We all know what these A-listers accomplished inevitably.  However, each of these individuals would have received a D if these setbacks and situations took place in the classroom.  Still, they kept going. They took what they learned from adversity and turned it into an accomplishment - one even greater than they could have ever predicted or hoped.

Interestingly, these individuals are called “famous failures”.  However, none of these individuals would have ever earned a grade of F - even if they chose to give up or not pursue their dream or goal. F is when you fail to do something - to take that step or seize that opportunity to succeed. There is no way to judge the quality of the performance or work because no performance or work was given. There's nothing to assess, evaluate, and grade. That's an 0, and that's what an F should reflect and represent - when no attempt is made and nothing is done or no follow-through.

However, an F should not mean its final or finite. Sometimes there's a larger reason why people do not do what their assigned or expected. Sometimes people make choices and decisions they don't realize could have larger ramifications and repercussions. These become more personal learning moments than academic, where people can learn the value and importance of achievement and effort.

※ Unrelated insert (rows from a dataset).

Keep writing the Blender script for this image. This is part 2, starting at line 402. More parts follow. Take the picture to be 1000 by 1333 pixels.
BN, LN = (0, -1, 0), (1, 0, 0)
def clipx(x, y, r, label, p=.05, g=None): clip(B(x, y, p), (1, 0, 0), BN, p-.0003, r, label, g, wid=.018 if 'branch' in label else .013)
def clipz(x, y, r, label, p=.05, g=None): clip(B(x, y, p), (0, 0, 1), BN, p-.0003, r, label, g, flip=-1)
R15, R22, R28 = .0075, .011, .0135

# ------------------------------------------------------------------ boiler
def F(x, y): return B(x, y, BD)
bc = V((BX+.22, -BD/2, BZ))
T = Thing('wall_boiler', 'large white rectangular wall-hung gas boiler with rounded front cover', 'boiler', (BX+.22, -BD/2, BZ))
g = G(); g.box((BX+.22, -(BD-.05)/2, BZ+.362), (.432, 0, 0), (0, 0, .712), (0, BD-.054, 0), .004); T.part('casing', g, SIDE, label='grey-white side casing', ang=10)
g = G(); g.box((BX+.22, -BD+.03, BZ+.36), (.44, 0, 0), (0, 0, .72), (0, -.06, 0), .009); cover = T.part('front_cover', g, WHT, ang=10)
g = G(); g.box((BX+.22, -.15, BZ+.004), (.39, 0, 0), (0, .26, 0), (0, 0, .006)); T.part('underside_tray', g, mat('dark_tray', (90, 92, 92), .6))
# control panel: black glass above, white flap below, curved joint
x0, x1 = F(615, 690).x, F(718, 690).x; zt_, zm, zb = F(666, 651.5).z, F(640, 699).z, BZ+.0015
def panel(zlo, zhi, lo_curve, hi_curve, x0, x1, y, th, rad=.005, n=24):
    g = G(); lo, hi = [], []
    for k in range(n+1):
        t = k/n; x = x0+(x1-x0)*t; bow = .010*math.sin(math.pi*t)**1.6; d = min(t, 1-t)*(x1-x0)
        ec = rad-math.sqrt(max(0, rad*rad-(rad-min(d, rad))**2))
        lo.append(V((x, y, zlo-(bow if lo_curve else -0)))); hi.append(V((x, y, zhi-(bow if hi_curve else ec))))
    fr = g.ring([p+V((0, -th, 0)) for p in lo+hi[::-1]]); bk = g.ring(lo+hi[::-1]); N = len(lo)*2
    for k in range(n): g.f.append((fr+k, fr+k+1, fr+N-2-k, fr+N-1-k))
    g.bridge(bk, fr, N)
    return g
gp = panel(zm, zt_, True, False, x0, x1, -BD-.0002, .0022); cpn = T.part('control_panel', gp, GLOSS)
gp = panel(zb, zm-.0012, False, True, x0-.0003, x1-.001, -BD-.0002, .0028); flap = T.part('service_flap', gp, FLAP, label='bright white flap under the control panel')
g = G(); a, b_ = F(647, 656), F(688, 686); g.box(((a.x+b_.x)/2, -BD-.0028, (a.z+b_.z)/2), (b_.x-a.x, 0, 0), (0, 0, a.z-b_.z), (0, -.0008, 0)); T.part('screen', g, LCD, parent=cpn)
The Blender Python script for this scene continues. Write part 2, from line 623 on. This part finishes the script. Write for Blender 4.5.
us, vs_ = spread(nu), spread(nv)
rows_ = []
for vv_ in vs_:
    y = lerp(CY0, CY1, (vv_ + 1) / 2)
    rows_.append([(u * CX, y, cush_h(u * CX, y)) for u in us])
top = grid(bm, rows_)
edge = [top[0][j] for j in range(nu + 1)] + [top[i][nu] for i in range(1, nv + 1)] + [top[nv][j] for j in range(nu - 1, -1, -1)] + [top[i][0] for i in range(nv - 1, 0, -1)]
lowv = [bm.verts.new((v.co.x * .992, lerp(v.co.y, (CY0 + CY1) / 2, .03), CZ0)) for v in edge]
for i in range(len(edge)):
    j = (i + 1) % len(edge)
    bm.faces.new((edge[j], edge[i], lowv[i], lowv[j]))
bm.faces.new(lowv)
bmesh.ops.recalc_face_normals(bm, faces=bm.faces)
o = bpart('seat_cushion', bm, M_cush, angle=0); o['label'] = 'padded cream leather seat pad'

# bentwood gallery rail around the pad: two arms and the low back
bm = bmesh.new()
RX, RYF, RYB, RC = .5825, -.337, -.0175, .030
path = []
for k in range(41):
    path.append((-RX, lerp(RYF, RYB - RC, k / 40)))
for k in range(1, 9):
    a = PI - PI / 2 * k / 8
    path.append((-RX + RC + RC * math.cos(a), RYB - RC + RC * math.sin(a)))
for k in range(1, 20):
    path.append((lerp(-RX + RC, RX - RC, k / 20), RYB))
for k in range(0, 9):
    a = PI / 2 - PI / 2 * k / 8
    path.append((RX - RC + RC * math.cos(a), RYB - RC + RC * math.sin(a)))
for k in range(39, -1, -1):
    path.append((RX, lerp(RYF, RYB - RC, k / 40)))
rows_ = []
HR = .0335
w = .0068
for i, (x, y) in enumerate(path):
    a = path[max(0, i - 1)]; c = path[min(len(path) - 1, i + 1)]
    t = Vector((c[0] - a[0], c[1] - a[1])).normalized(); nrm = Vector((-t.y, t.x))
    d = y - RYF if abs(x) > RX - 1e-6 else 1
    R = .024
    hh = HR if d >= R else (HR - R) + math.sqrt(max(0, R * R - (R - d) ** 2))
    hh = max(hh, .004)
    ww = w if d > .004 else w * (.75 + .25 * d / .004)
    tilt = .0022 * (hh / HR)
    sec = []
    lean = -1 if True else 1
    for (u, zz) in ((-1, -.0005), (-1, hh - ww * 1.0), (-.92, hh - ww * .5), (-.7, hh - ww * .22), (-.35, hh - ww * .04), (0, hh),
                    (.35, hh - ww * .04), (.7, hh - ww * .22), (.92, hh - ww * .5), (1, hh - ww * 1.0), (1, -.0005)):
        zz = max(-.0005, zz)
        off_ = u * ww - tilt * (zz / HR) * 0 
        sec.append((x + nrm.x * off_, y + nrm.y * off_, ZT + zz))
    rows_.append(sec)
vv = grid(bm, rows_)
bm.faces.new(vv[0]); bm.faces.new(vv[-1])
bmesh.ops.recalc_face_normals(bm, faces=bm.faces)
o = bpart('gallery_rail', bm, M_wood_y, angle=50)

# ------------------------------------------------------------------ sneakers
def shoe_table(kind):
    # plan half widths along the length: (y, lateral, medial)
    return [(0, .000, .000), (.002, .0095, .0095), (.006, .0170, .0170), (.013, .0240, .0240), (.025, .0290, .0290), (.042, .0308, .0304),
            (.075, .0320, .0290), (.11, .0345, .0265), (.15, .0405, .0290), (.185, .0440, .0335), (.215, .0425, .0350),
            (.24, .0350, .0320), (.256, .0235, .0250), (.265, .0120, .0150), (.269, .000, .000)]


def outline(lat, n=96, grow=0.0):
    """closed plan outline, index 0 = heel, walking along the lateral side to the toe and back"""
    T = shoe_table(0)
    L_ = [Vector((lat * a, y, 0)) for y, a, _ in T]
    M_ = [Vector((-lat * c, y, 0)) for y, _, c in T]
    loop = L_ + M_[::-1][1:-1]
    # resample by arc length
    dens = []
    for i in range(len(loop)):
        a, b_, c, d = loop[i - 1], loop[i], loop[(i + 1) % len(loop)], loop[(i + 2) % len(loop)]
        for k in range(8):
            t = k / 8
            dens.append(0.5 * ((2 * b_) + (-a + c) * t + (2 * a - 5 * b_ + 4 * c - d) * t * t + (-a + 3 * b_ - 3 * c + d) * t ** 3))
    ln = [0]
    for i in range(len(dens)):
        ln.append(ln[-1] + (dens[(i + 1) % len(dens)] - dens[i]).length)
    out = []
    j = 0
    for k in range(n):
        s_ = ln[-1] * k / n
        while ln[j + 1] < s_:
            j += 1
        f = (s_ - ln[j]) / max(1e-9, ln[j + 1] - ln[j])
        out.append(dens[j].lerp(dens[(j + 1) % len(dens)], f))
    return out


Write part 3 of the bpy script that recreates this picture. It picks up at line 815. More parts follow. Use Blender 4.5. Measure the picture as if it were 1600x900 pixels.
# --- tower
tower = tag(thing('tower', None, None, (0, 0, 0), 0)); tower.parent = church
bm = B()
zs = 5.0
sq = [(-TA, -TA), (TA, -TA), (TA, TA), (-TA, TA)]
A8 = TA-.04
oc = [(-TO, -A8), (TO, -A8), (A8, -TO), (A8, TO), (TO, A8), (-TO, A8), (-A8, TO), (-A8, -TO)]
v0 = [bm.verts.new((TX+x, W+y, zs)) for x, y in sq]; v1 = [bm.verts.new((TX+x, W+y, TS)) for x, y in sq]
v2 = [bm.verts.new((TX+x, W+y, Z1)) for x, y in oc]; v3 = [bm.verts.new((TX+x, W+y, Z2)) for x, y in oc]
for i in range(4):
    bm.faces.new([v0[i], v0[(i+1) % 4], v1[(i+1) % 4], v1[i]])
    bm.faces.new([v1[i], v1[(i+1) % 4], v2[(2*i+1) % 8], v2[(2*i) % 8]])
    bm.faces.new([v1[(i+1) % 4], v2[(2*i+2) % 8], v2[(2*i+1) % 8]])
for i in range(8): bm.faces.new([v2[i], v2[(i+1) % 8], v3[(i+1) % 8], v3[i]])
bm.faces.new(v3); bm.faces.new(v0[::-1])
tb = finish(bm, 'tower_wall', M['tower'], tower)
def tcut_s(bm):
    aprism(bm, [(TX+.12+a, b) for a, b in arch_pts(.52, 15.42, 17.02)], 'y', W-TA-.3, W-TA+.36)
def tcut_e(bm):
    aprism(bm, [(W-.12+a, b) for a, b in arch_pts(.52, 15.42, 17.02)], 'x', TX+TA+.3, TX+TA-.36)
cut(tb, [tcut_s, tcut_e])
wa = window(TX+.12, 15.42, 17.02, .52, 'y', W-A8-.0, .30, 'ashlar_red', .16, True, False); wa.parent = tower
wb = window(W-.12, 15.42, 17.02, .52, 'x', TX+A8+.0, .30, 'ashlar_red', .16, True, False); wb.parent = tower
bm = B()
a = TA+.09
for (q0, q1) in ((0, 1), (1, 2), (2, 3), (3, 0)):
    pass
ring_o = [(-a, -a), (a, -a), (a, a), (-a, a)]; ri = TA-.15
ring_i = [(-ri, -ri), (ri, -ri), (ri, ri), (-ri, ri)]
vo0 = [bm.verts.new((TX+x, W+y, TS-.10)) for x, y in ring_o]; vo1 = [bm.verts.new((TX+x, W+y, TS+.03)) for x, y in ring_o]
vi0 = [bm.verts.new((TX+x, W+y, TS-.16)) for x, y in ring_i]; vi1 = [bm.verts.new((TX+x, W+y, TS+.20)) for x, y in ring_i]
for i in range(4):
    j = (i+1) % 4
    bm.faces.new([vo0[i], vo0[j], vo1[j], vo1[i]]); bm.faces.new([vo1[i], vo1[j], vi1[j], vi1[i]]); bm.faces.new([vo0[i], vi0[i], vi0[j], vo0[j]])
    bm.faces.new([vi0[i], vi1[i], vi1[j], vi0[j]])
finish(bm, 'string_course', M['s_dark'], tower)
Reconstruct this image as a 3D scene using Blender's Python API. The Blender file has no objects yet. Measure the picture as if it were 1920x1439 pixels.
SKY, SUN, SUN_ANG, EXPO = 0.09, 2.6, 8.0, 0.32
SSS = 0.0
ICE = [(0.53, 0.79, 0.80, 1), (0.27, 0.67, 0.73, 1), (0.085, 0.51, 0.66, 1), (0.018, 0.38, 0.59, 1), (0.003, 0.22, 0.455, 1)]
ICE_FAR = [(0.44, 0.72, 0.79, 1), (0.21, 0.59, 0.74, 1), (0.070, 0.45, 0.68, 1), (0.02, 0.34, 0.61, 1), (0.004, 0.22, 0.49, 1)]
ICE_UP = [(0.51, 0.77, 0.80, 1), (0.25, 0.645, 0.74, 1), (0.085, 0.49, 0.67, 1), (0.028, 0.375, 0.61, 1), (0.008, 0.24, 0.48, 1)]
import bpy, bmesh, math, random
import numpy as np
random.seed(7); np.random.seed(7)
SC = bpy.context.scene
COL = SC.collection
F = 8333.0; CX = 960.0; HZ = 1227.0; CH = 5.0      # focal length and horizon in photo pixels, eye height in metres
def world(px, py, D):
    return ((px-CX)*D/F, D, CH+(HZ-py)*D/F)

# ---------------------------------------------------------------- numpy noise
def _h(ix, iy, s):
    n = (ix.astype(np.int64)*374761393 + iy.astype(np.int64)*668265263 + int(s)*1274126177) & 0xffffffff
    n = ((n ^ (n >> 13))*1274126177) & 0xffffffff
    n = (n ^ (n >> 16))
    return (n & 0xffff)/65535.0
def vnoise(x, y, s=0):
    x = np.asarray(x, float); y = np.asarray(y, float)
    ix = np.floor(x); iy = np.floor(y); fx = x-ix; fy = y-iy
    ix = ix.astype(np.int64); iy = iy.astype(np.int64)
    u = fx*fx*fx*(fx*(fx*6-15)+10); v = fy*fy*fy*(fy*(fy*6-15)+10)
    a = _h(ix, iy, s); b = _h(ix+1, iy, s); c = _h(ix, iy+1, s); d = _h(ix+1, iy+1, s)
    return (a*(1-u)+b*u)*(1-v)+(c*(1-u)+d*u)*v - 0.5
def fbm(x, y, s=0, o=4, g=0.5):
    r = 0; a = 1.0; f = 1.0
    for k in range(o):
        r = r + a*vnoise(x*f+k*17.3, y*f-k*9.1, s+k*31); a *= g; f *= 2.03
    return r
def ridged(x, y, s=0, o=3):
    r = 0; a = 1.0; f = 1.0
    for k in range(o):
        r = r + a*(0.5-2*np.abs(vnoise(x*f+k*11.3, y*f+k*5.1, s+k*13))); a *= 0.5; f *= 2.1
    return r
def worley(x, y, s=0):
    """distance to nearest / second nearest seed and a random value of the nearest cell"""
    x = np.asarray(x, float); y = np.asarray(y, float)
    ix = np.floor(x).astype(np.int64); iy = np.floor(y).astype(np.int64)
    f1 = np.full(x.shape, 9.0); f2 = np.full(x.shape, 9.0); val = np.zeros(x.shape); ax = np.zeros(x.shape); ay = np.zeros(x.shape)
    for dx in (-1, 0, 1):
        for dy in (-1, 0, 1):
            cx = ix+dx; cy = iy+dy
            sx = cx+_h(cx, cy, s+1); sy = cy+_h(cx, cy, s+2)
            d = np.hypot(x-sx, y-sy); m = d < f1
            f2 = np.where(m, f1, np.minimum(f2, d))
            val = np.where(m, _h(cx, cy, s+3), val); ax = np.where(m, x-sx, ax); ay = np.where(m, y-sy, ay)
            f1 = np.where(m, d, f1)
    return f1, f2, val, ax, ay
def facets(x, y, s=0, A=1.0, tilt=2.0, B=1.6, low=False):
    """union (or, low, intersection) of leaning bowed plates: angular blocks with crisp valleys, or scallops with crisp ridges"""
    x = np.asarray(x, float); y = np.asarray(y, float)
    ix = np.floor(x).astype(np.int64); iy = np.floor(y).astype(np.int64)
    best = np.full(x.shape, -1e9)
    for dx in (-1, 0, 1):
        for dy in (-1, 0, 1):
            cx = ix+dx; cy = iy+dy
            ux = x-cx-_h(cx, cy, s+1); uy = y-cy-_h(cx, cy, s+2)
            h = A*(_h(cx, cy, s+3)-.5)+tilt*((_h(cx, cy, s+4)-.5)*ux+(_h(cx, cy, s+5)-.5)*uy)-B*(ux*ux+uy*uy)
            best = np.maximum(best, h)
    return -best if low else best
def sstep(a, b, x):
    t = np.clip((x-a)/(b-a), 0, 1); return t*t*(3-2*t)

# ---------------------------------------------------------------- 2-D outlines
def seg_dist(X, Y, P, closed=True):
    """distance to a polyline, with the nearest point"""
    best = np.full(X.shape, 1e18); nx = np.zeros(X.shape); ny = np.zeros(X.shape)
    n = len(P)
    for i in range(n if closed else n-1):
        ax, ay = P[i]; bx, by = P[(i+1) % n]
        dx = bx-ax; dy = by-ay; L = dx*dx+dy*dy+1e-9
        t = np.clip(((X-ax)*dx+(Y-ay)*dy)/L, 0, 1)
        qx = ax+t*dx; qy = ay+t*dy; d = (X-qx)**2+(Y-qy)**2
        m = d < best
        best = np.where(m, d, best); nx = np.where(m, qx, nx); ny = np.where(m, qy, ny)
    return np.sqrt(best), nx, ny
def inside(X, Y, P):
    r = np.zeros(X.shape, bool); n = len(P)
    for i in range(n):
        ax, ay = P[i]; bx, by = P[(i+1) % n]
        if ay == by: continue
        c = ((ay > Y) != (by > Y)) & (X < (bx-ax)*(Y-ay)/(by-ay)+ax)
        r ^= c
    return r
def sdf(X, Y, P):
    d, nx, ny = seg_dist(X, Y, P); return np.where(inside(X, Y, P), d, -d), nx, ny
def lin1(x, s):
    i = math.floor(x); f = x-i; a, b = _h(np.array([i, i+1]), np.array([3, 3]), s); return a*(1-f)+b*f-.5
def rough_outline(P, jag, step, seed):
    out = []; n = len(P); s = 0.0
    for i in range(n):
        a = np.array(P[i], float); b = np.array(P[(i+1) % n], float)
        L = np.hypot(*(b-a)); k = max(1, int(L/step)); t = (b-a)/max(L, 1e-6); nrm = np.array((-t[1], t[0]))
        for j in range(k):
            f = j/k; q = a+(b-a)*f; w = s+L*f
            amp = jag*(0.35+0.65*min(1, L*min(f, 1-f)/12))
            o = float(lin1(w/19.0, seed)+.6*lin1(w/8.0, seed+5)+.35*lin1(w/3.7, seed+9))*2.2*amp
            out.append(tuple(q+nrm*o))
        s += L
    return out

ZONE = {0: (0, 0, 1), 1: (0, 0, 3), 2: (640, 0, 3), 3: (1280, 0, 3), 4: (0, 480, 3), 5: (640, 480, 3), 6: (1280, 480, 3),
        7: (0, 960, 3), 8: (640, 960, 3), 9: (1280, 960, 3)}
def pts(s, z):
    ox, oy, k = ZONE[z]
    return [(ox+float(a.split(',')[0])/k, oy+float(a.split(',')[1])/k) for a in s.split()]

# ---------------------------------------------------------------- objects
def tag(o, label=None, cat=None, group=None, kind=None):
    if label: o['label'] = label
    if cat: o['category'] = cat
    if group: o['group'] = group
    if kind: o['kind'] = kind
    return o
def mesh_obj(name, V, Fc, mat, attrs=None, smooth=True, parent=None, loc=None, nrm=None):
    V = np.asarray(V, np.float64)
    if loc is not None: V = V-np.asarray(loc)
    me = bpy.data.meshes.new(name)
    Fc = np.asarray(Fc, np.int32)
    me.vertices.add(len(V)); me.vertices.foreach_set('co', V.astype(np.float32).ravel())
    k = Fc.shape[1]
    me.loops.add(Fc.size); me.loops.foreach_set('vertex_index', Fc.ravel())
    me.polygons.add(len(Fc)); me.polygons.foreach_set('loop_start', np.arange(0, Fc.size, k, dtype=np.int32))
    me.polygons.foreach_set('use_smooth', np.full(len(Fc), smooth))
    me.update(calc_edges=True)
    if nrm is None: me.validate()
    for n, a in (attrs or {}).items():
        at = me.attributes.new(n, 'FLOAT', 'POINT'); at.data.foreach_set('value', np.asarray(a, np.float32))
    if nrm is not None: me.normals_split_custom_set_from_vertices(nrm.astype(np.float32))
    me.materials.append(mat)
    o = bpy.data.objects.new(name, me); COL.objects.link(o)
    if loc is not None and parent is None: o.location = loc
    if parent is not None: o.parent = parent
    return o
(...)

That's why the criteria in the grading scale for F are questions. We should want to know why students chose not to do the work - or fail. That's what failure truly is - a choice. Do we choose to do or do not?

This is what Master Yoda truly meant when he said this to Luke Skywalker. We either choose to do or not do what we set out to do in life. If we do not succeed, we should not say, "Well, I tried." That's an excuse. We should instead say, "Well, I did what I attempted to do. It didn't turn out the way I wanted, but I can say I did it." Even if you choose not to continue to pursue your goal for whatever reason, that's what you decided to do.

What you did not do is fail. You failed if you didn't even make the attempt - and you did.

That's what we need to teach and how we need to grade our students. We need to teach them doing things are worth doing. If it doesn't turn out as we expected or hope, we have a choice - we either do it again or we do something else, and that something else can either be a different method or take a different path toward another goal. When we don't, we fail. That's how students should be graded because that's how we are graded in life.